Weaver Capital sold 88,895 shares in STRV in the first quarter; the estimated transaction value was $3.90 million based on quarterly average prices.
Meanwhile, the quarter-end position value decreased by $4.51 million, reflecting both the sale and price changes.
The quarter-end STRV holding stood at 277,643 shares valued at $11.65 million.
STRV now accounts for 2.53% of fund AUM, placing it outside the fund's top five holdings.
On April 17, 2026, Weaver Capital Management reported selling 88,895 shares of the Strive 500 ETF (NYSE:STRV), an estimated $3.90 million transaction based on quarterly average pricing.
According to an SEC filing dated April 17, 2026, Weaver Capital Management reduced its position in Strive 500 ETF by 88,895 shares during the first quarter. The estimated value of shares sold was $3.90 million, based on average closing prices for the quarter. The fund’s quarter-end stake in Strive 500 ETF was 277,643 shares, valued at $11.65 million.
| Metric | Value |
|---|---|
| AUM | $1 billion |
| Price (as of market close 4/16/26) | $45.24 |
| Dividend yield | 1% |
| 1-year total return | 35% |
The Strive 500 ETF (STRV) offers investors exposure to the performance of the S&P 500 Index through a passively managed, index-tracking strategy.

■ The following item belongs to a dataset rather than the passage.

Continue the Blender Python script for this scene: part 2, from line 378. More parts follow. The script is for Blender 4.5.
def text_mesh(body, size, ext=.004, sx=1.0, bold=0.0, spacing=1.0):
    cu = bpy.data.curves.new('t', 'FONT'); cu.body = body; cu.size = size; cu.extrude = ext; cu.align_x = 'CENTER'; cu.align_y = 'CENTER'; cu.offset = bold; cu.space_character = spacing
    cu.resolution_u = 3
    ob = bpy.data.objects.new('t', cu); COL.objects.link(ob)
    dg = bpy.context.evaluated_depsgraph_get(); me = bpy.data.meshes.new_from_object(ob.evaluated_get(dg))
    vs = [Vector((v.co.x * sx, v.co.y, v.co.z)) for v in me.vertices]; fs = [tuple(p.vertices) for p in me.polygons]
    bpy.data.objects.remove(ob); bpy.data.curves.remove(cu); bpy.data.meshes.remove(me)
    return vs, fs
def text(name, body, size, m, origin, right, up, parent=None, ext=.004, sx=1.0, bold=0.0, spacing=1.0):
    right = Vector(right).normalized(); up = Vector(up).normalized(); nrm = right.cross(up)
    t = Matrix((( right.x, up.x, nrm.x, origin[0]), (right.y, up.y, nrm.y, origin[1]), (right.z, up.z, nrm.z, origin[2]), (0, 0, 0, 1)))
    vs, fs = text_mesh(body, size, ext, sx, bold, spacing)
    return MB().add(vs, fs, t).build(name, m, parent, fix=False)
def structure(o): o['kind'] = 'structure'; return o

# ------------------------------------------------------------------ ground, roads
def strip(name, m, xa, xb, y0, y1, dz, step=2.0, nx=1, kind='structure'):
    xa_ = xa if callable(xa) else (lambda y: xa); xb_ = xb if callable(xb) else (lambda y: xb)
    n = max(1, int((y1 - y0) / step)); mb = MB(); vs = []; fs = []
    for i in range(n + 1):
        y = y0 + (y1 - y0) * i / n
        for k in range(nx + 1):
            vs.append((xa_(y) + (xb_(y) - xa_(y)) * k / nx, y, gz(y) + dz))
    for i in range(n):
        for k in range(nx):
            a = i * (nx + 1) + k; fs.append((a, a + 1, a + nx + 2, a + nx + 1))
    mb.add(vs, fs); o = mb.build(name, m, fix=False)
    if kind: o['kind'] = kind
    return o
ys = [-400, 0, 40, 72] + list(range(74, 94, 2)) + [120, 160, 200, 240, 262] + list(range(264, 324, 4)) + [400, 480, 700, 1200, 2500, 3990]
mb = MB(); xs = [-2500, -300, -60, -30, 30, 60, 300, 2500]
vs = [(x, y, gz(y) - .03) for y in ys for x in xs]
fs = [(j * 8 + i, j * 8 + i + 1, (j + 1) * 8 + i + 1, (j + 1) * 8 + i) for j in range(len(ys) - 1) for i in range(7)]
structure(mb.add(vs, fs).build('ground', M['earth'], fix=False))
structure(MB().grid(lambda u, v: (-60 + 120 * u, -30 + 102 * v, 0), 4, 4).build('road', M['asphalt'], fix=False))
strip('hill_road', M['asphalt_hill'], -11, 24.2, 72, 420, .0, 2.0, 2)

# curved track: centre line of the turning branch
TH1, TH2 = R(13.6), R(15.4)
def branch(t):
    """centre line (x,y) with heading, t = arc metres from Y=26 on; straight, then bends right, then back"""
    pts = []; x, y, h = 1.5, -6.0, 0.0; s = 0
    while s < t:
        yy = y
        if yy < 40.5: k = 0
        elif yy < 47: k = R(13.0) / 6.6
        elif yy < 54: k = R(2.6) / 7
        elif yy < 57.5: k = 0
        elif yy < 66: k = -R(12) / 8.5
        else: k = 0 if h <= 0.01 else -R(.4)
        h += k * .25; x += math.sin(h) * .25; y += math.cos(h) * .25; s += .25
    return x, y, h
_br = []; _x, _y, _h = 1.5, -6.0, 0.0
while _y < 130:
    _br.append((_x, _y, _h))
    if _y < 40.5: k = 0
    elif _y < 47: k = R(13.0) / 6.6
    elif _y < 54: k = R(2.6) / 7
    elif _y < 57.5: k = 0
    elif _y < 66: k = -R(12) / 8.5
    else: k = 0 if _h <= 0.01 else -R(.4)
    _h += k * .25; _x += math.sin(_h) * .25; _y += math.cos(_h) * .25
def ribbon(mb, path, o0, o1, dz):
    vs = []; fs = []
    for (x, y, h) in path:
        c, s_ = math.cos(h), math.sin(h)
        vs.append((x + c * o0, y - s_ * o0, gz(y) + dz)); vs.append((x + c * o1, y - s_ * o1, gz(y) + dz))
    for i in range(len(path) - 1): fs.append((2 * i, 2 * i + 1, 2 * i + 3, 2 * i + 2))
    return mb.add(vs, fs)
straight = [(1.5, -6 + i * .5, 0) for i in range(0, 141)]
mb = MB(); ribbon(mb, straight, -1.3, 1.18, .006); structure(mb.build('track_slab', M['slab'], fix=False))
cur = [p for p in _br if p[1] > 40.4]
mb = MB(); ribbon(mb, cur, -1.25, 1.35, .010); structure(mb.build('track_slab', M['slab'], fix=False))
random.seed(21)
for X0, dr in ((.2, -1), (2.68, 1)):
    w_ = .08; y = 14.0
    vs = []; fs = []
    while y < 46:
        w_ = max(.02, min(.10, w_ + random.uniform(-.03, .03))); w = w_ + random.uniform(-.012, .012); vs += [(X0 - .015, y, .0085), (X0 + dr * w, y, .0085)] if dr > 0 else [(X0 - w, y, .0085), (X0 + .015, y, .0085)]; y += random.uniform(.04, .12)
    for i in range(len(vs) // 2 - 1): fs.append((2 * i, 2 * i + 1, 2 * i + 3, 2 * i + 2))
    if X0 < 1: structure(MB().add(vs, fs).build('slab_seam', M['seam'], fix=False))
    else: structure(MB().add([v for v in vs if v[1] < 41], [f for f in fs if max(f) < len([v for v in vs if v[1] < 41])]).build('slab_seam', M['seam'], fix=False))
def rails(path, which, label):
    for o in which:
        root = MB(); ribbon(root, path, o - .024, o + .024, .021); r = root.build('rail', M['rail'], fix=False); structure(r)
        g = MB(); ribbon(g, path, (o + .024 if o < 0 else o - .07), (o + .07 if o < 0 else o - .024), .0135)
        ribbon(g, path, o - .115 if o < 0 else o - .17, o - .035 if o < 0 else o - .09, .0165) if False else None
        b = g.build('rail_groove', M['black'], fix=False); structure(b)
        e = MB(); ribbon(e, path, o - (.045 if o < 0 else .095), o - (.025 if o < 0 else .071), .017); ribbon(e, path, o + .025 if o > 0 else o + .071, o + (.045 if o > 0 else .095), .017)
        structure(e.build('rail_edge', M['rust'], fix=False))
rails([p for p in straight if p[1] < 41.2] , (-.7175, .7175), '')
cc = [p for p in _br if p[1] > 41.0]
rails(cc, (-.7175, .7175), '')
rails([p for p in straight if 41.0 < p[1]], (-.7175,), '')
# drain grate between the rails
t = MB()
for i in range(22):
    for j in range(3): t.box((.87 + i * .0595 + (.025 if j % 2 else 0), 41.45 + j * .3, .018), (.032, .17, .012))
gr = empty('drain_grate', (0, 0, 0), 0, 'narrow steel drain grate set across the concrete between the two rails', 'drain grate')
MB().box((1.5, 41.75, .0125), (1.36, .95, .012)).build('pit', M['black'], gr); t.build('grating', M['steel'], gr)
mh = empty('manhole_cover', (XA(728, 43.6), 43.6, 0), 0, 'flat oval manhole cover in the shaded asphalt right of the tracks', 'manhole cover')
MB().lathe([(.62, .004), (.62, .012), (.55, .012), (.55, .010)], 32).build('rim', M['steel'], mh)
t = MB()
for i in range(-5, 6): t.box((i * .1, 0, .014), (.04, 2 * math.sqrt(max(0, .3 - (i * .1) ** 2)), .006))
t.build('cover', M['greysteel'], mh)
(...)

This ultimately looks like a portfolio reshuffle within large-cap exposure rather than a directional call on the market, especially since the fund has been performing well and Weaver still retains some exposure to it. STRV is designed to closely track large-cap U.S. equities, with a correlation target above 95% and a low 0.0545% expense ratio. In other words, it should behave very similarly to the S&P 500, which aligns with the roughly 35% one-year gain cited. That makes the trim less about performance dissatisfaction and more about positioning.
Weaver’s top holdings tell the story. Its largest position is in short-term Treasurys at 6%, followed by growth and factor ETFs like SCHG and VTV, an overall mix that leans more toward tactical tilts than pure passive exposure.
At 2.5% of assets, STRV is still meaningful but clearly not core compared to the fund’s largest positions. So the reduction certainly looks incremental and not structural.